Vanessa Nakate, 24, is a climate activist from Uganda. She was the First Fridays For Future climate activist in Uganda and founder of the Rise up Climate Movement, which aims to amplify the voices of activists from Africa. She began striking for the climate in her home town of Kampala in January 2019, after witnessing droughts and flooding devastating communities in Uganda. She spearheaded the campaign to save Congo’s rainforest, which is facing massive deforestation. This campaign later spread to other countries from Africa to Europe. Vanessa is now working on a project that involves installation of solar and institutional stoves in schools. She also campaigns internationally to highlight the impacts of climate change already playing out in Africa, as well as promoting key climate solutions such as educating girls. 
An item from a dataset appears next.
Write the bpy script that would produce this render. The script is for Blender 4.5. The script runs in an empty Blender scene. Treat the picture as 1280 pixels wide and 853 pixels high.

In 2020, Vanessa was named a UN Young Leader for the Sustainable Development Goals, as well as being listed one of the BBC's 100 Women of the year and the 100 most influential young Africans. 
She holds a degree in Business Administration in Marketing from Makerere University Business School. Vanessa was one of the young climate activists who were chosen to speak at the COP25 gathering in Spain, and she was one of 20 climate activists who penned a letter addressed a letter to the participants of the World Economic Forum in Davos, calling on them to stop subsidizing fossil fuels.